Synthesis and Properties of Hypercoordinate Stannanes and Polystannanes

Asymmetric tetraorganotin (IV) compounds containing either a flexible propyl alcohol ligand (10) or a semi-flexible ethyl 2-pyridyl ligand (11) were synthesized in good yields via select hydrostannylation reactions. The triphenyl derivatives were converted in good yields to their dihalide stannane intermediates (6, 7), respectively, by mild sequential chlorination with HCl or by reaction with Br₂. The dihalides were converted to reactive dihydride monomers (8, 9) by a reaction with LiAlH₄ or NaBH₄ in good yields.
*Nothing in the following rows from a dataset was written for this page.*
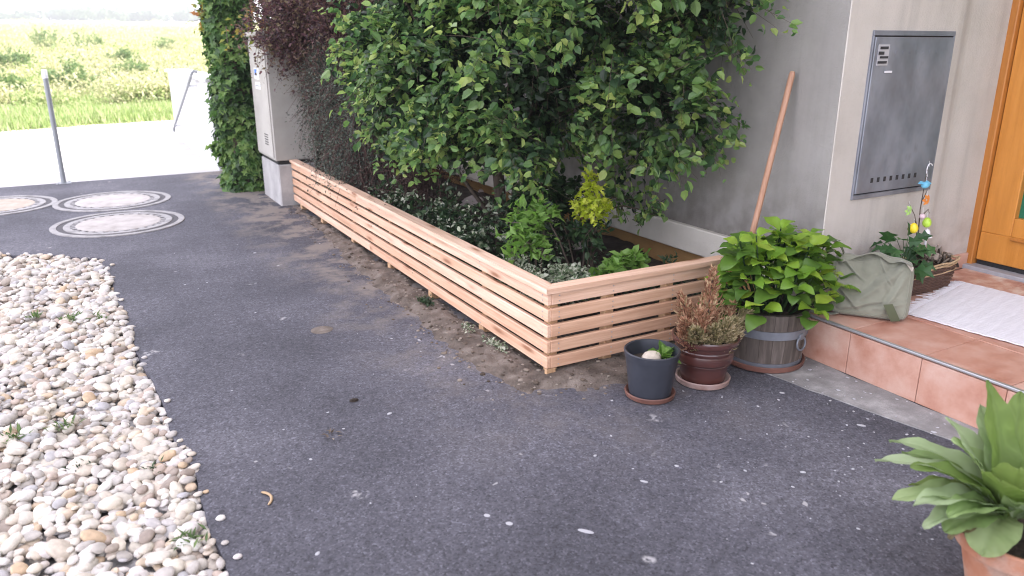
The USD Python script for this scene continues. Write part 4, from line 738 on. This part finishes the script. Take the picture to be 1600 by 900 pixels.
wing = [leaves(np.zeros((1, 3)), np.array([[s, .2, .25]]), np.array([[0, -.6, 1.]]), .05, .03, 'round') for s in (-1, 1)]
hung('bird_ornament', 'light blue bird ornament near the top of the twig', (3.582, 2.272, .748), 'bird_blue', rot_to(egg(.016, .028), (1, 0, .15), (0, 0, 0)), [('wing', w, 'bird_blue') for w in wing])
def petals(n, r): a_ = np.arange(n) * 2 * math.pi / n; D = np.column_stack([np.cos(a_), 0 * a_, np.sin(a_)]); return leaves(D * .004, D, np.tile([[0, -1., 0]], (n, 1)), r, r * .8, 'round')
hung('flower_ornament', 'orange flower ornament below the blue bird on the twig', (3.603, 2.27, .672), 'orange_felt', petals(6, .026))
hung('flower_ornament', 'green flower ornament hanging at the left tip of the twig', (3.49, 2.28, .628), 'flower_green', petals(6, .024))
hung('bead_ornament', 'pale pink bead ornament between the orange flower and the lime egg', (3.585, 2.265, .592), 'ornament_pink', trimesh.creation.icosphere(subdivisions=2, radius=.014))
hung('bell_ornament', 'white bell ornament hanging lowest on the twig', (3.64, 2.262, .50), 'ornament_white', lathe([(0, .022), (.008, .021), (.014, .010), (.018, -.008), (.028, -.018), (.026, -.02), (.012, -.006), (0, .0)], 24), [('clapper', tube([(0, 0, 0), (.002, 0, -.05), (0, 0, -.085)], [.004, .006, .005], 7), 'ornament_white')])
hung('wire_ornament', 'white wire loop ornament at the very top of the twig', (3.606, 2.285, .815), 'ornament_white', tube(spline([(0, 0, -.03), (-.014, 0, .0), (-.006, 0, .028), (.014, 0, .03), (.022, 0, .02)]), .0025, 6))

# ------------------------------------------------------------------ rugs
def rug(name, label, A_, B_, C_, m, fringe_m, frs, z, n=(60, 60)):
    A_, B_, C_ = (np.array(p_, float) for p_ in (A_, B_, C_)); t = thing(name, label, 'rug')
    U, V = np.meshgrid(np.linspace(0, 1, n[0]), np.linspace(0, 1, n[1]), indexing='ij'); P = A_ + U[..., None] * (B_ - A_) + V[..., None] * (C_ - A_)
    P = P + .006 * np.stack([np.sin(V * 23), np.sin(U * 19 + 1)], -1) * .5
    Z = z + .004 * (meshkit.fbm(np.stack([P[..., 0] * 5, P[..., 1] * 5, 0 * U], -1), 3, 71)) + .0012 * np.sin(V * n[1] * 2.2)
    top_ = np.concatenate([P, Z[..., None]], -1).reshape(-1, 3); i = np.arange(n[0] * n[1]).reshape(n); a, b, c, d = i[:-1, :-1].ravel(), i[1:, :-1].ravel(), i[1:, 1:].ravel(), i[:-1, 1:].ravel()
    f1 = np.vstack([np.column_stack([a, c, b]), np.column_stack([a, d, c])]); bot = top_ - [0, 0, .0055]; N_ = len(top_)
    ring = np.concatenate([i[:, 0], i[-1, 1:], i[-2::-1, -1], i[0, -2:0:-1]]); r2 = np.roll(ring, -1)
    f = np.vstack([f1, f1[:, ::-1] + N_, np.column_stack([ring, r2, r2 + N_]), np.column_stack([ring, r2 + N_, ring + N_])])
    me = trimesh.Trimesh(np.vstack([top_, bot]), f, process=False); trimesh.repair.fix_normals(me)
    obj('cloth', me, MAT[m], t)
    fr = []
    for (s, e, out, cnt) in frs:
        s, e, out = np.array(s), np.array(e), np.array(out)
        for k in range(cnt):
            q0 = s + (e - s) * (k + .5) / cnt; j = rng.normal(size=2) * .010; ln = rng.uniform(.8, 1.25)
            fr.append(tube([(*q0, z + .002), (*(q0 + out * .5 * ln + j * .5), z + .0035), (*(q0 + out * ln + j), z - .001)], [.0035, .003, .002], 5))
    obj('fringe', cat_(fr), MAT[fringe_m], t)
rug('white_rug', 'white woven rag rug with a fringed end on the tiled porch', (3.225, 2.03), (3.93, 2.19), (3.345, .80), 'rug_white', 'rug_white', [((3.225, 2.03), (3.93, 2.19), (-.012, .055), 46)], .217)
rug('cream_mat', 'cream fringed mat lying over the near part of the white rug', (3.36, 1.50), (3.86, 1.60), (3.45, .75), 'mat_cream', 'mat_cream', [((3.36, 1.50), (3.86, 1.60), (-.012, .06), 34), ((3.36, 1.50), (3.40, 1.2), (-.05, -.01), 16)], .2265, (40, 40))

# ================================================================== planting
def foliage(t, clumps, n, m, L, W, length, kind, leafm, tipm, outw=.7, grav=-.15, lo=.55, hi=1.05, twig=.0022, twigm='bark', keep=None, fname='foliage', **kw):
    O, D = in_clumps(clumps, n, lo, hi)
    if keep is not None: k = keep(O); O, D = O[k], D[k]; n = len(O)
    d = D * outw + rng.normal(size=(n, 3)) * .45 + [0, 0, grav]
    body, tip, tw = sprays(O - unit(d) * length * .5, d, length * rng.uniform(.6, 1.3, n), m, L, W, kind, twig=twig, **kw)
    obj(fname, body, MAT[leafm], t, smooth=False)
    if tipm: obj('young_leaves', tip, MAT[tipm], t)
    else: obj('tip_leaves', tip, MAT[leafm], t)
    if tw is not None: obj('twigs', tw, MAT[twigm], t, kind='stuff')
def limbs(t, base, ends, r0, m, name='branch', lift=.25):
    for e in ends:
        e = np.array(e, float); b = np.array(base, float); mid = (b + e) / 2 + [rng.uniform(-.08, .08), rng.uniform(-.08, .08), lift * .4]
        obj(name, tube(spline([b, b * .65 + mid * .35 + [0, 0, .05], mid, e], 12), np.linspace(r0, r0 * .25, 12), 7), MAT[m], t, smooth=True)

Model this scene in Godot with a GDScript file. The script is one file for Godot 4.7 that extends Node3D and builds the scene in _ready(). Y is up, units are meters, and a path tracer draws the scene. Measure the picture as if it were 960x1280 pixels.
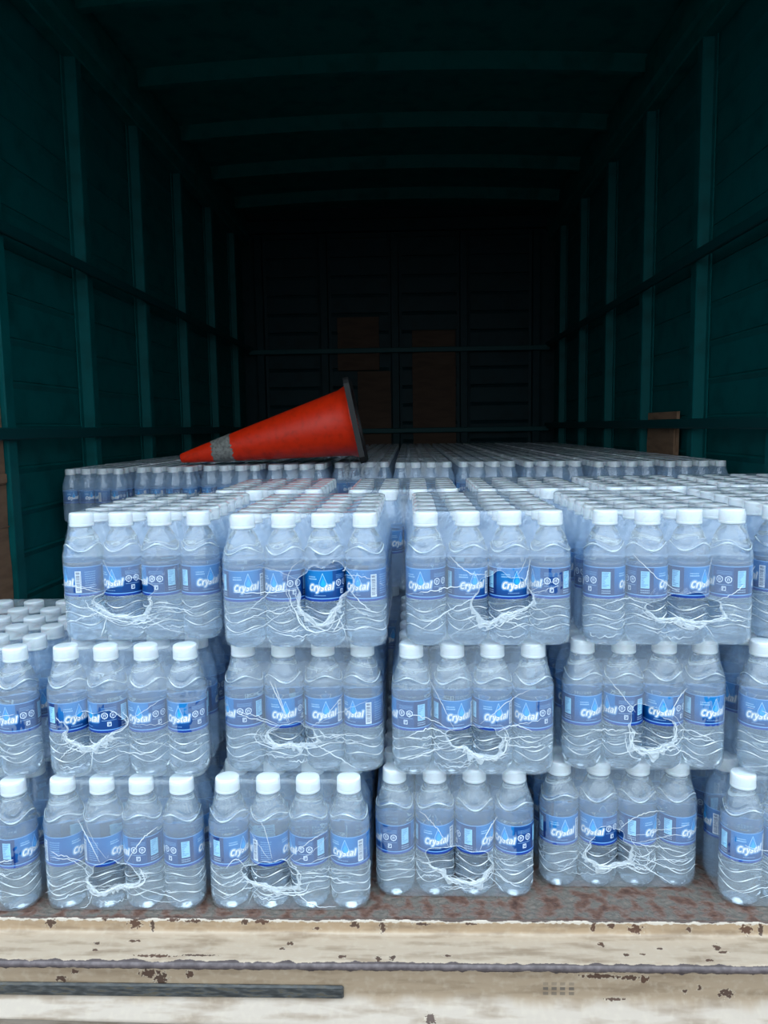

All stannane intermediates and monomers were fully characterized by NMR (¹H, ¹³C, ¹¹⁹Sn) spectroscopy and high-resolution mass spectrometry. DFT calculations were also performed on the ethyl 2-pyridyl stannane intermediates 2 and 7, which revealed optimized structure geometry and electronic energies. From the three methods that were used, M05-2X-GD3 showed the lowest mean sum of squared distances (MSSD) value and the lowest electronic energies of the hypercoordinate structures. Polymerization of the corresponding dihydrides in the presence of both early and late transition metal catalysts produced moderate molecular weight polymers 10a and 11a. Compound 10a was cast onto a transparent film for the first time and was additionally coated on a PET film. While the cast film on PET showed good flexibility, an initial evaluation of its electronic properties using a 4-probe conductivity device revealed no intrinsic semi-conductivity. Optimization of the polymerization of 10a involved a catalyst screening, using alternative dehydrocoupling catalysts. A new ethyl 2- pyridyl containing polystannane 11a was synthesized with a Mw of 11,200 Da using RhCl(PPh₃)₃, and ¹¹⁹Sn NMR revealed the presence of both 4- and 5-coordinate Sn centers randomly distributed along the backbone.